In Malahide, the Toots train rides again

After a break, the three-carriage road-train is back to doing its loop connecting the castle and the beach via the Dart station.

In Malahide, the Toots train rides again
The Toots train. Photo by Michael Lanigan.

Michael Place strode across the car park behind the Avoca store and cafe within the grounds of Malahide Castle on Friday afternoon.

At the edge of the lot, the sign advertising his business, Toots, the Malahide Road Train, stood in a raised bed of soil.

The digital countdown clock, which lets passers-by know when to expect the train, was switched off. It had been for some time.

The sign needs a scrub, said Place, giving it a quick once-over.

The board also had a picture of the three-carriage road-train, with two excited kids and the train driver poking their heads out the windows.

Their faces are cut-out, so people can poke their own through. “Everything on that board screams family,” Place said.

But Place hasn’t been able to take the train out around Malahide for a good while, he said, as he walked through the grounds of the castle and passed under a murder of crows cawing in a gargantuan oak tree.

“Tomorrow will be six months since I surrendered that vehicle to the [Commercial Vehicles Roadworthiness Test],” he said.

He had engine troubles, he said. “You’ve always got them. I’ve always got fixer-uppers.”

But at last, he said, Toots was going to be back on the road. “I’ve got my lovely wife and daughter coming along to help with the clean-up. We’ll have it nice and pristine for tomorrow.”

Waiting with the peacocks

The Toots train and its three carriages were parked in a driveway just off the straight road that led into the grounds via Hogan’s Gate, a vacant lodge at the Malahide Road entrance.

Its shiny red surface was covered in black splotches from the soot that piped out its chimney.

The front was still decorated in red and white canes, from when he had brought it over to Limerick for Christmas.

As he peeked into the carriage to determine what needed to be done, a pair of squirrels scuttled by, clambering up a cage filled with peacocks.

It was an anxious moment.

He was waiting for the National Transport Authority (NTA) to renew his license and it was taking far longer than he would have liked.

He was also concerned, he said, that Fingal County Council was going to tender for a new trackless train.

In August 2024, Place had learned that the council’s Economic, Enterprise, Tourism and Cultural Development Department was intending to advertise a procurement for “outdoor novelty experiences” across the county.

That included a trackless train, he said.

As he sees it, if another company took over the route, they might jack up the prices, he said.

At €18 a ride for a family of four, his prices are lower than the two other major road-train services, in Kilkenny and Galway, he says. “We’re just looking after families here for affordability.”

Then, a timely email landed in his inbox. The NTA had renewed his license, it read.

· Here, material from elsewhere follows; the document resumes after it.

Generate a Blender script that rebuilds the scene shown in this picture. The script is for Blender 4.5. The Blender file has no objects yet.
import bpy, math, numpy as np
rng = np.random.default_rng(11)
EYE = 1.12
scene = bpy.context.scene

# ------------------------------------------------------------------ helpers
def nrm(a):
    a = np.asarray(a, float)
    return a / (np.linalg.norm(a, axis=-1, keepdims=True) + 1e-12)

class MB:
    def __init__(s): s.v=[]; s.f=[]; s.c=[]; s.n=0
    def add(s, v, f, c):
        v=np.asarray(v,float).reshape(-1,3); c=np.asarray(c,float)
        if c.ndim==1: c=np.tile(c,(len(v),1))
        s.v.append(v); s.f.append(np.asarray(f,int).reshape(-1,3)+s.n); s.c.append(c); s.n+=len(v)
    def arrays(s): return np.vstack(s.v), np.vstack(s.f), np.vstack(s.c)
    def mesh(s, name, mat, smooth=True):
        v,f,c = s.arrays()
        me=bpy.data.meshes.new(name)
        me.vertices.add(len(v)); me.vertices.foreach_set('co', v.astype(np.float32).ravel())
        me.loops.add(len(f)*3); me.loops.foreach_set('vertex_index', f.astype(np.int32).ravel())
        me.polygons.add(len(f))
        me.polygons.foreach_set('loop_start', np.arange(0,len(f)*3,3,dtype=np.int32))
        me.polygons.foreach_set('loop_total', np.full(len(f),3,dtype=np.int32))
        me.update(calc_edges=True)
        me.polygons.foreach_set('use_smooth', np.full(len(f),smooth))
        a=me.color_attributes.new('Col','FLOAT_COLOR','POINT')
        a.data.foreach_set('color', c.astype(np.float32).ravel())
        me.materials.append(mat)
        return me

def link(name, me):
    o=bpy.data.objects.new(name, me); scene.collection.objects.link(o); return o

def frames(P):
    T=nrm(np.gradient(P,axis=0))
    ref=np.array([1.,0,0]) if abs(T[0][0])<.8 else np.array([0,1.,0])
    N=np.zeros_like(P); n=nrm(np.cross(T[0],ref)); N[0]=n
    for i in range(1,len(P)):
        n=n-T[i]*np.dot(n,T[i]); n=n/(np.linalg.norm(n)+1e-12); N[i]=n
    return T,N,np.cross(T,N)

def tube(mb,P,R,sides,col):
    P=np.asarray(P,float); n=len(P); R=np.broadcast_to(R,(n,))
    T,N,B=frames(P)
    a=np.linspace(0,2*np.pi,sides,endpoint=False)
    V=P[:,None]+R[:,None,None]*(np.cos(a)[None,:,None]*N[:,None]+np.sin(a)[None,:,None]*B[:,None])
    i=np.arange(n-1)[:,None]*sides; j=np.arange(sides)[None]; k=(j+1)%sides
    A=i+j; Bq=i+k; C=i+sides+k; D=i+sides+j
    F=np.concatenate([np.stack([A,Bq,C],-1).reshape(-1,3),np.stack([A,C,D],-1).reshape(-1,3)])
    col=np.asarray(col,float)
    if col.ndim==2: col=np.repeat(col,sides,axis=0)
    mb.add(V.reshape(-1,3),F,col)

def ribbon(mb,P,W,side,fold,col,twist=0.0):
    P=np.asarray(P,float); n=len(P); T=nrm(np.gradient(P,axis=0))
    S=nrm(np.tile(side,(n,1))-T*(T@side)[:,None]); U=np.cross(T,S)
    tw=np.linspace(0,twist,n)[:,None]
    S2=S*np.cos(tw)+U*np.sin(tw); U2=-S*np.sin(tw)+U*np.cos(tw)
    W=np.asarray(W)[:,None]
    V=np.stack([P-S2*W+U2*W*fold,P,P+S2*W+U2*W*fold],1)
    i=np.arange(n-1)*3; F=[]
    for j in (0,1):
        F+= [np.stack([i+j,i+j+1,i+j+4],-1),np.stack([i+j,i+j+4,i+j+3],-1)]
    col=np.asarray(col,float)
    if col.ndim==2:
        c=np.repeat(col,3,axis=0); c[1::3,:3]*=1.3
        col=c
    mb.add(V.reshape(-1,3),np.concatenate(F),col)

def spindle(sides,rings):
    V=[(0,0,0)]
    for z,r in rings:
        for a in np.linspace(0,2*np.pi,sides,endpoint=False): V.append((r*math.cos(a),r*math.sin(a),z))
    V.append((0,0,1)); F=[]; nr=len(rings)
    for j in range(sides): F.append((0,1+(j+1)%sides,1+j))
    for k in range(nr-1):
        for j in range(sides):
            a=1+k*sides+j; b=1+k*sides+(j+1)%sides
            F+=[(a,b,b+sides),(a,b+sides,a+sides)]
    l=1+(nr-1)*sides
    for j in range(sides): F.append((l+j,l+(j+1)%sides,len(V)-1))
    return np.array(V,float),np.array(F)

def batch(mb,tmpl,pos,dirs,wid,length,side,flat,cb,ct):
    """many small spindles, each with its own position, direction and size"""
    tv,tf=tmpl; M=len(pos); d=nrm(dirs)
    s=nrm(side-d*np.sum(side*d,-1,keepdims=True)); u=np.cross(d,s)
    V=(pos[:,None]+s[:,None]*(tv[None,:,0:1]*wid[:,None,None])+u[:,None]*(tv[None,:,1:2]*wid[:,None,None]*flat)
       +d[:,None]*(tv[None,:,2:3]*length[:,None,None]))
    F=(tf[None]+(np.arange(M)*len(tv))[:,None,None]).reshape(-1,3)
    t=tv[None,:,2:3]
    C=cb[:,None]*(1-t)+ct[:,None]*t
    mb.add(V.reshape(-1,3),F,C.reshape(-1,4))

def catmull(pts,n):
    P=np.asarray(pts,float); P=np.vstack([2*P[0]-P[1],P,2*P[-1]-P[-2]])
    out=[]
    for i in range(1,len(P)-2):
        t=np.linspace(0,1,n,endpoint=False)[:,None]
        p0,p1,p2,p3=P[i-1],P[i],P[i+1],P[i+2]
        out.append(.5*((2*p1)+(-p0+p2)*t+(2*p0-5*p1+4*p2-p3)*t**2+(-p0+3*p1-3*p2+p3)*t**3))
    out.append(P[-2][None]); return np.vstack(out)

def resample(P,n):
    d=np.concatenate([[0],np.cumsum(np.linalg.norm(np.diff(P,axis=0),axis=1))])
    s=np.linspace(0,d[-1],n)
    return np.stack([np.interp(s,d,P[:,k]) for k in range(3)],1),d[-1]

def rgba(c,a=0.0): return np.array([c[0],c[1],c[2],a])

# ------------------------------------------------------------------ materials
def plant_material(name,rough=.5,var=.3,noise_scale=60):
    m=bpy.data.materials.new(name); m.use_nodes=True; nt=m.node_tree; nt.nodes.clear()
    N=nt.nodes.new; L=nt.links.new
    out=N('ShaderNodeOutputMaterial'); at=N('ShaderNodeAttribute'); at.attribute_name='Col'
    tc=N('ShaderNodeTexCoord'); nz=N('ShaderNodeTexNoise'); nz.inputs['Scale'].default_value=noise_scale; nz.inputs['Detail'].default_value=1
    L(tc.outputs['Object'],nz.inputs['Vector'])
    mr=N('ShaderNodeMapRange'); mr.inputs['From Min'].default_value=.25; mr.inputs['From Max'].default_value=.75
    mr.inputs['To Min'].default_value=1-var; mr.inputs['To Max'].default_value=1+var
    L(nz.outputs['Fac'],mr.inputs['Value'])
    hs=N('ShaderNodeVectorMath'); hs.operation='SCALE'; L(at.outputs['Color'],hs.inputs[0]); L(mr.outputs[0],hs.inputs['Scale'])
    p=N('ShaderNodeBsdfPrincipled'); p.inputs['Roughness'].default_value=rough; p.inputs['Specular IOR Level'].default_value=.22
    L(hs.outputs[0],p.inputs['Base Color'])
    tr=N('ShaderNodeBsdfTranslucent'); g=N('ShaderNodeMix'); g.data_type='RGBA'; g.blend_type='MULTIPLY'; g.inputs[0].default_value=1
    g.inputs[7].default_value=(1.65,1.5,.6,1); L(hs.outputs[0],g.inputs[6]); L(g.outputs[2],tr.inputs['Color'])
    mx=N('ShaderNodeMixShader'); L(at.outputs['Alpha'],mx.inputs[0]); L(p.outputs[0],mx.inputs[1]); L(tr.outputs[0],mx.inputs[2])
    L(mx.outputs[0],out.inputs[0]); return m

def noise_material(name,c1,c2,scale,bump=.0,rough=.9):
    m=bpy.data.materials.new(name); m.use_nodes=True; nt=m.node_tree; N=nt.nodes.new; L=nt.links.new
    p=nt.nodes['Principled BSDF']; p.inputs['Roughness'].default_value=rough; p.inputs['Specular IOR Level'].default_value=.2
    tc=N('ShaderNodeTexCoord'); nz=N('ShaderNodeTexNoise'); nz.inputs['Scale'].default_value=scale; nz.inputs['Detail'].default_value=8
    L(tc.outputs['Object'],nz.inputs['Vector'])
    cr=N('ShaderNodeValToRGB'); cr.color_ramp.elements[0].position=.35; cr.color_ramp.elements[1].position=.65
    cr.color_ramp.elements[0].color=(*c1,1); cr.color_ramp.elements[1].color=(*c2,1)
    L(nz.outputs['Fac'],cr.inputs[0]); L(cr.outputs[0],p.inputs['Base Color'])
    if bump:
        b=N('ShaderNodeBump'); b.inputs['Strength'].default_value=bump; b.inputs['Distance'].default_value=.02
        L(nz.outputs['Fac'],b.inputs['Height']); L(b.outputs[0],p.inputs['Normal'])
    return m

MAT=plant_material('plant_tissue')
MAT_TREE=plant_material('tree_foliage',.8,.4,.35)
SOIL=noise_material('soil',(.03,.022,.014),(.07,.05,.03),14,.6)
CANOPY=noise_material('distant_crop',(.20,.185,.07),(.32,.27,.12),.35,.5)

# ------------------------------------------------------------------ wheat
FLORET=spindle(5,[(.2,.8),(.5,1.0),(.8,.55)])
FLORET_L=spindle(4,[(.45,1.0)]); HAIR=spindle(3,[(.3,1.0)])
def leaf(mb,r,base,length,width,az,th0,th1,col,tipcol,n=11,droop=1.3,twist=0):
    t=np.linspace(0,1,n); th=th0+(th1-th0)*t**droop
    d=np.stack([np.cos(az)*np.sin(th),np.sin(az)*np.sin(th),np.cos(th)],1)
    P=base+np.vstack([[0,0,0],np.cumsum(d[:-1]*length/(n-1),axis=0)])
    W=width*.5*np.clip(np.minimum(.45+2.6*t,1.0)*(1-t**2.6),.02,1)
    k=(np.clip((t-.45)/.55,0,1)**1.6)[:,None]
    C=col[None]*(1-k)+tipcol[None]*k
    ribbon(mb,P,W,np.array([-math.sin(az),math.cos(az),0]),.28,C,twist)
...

And on Tuesday evening, a spokesperson for Fingal County Council said that they had no plans to tender for a trackless/land train contract.

Sinn Féin TD Ann Graves said that a council official had confirmed that this wasn’t going to be happening. “They may be going to tender on other aspects of Malahide Castle, but his business is safe.”

First order of 2025

Magpies rattled loudly up in the trees around Malahide Dart station as Place turned the train into the car park on Sunday at lunchtime.

It whistled a chirpy peep peep as he steered an amused family of four up next to the entrance to the platform.

He made a quick phone call to a take-out in town. First order of 2025, he said, asking for two bags of chips and a box of chicken goujons. “I’ll be there in about 15 minutes.”

Place started Toots in June 2013 after time working on both the Viking Splash and Paddy Wagon tours, he said.

But the idea originated in his childhood, growing up in Ballymun, he says.

On summery Saturday mornings, kids would gather at the local school hall, Place said, talking as he drove the train into the town centre.

“It was for the summer projects, and your parents, if you were lucky’d give you 50p and you’d be able to sign up to three or four excursions via Dublin Bus,” he says.

They would visit places like Sandymount, the Botanical Gardens, and Dublin Zoo, he said. “And in them days, they wouldn’t care how many people they’d take on the school buses. 50p for four or five return trips on buses, and sandwiches. That was world class.”

Today though was chips.

Place parked outside Macari’s take-away. He ran across the road, and quickly back again, passing the bags of chips back to the passenger and bringing the box of goujons up to the front.

He started the train back up with a lively “peep peep” and resumed the route, looping back to the Avoca car park, which was in a strikingly different mood from that on Friday.

The carriages quickly filled. Parents asked how much.

“How are ya mama, you want to come on board?” he said, as a woman asked whether they were allowed to bring dogs.

“Of course you are,” he said.

Joggers. Jeep drivers. Excited kids. Folks going for a quick paddle down by the beach. Everybody, whether amused or confused, seemed to wave as the train passed – except for one stern young boy on a scooter.

That is what keeps him in the whole thing, he said, returning the waves as he went about his loop, up around the castle grounds and down along the Coast Road.

“The waving of those people,” he says. “If you’re ignoring that, you’re in the wrong place.”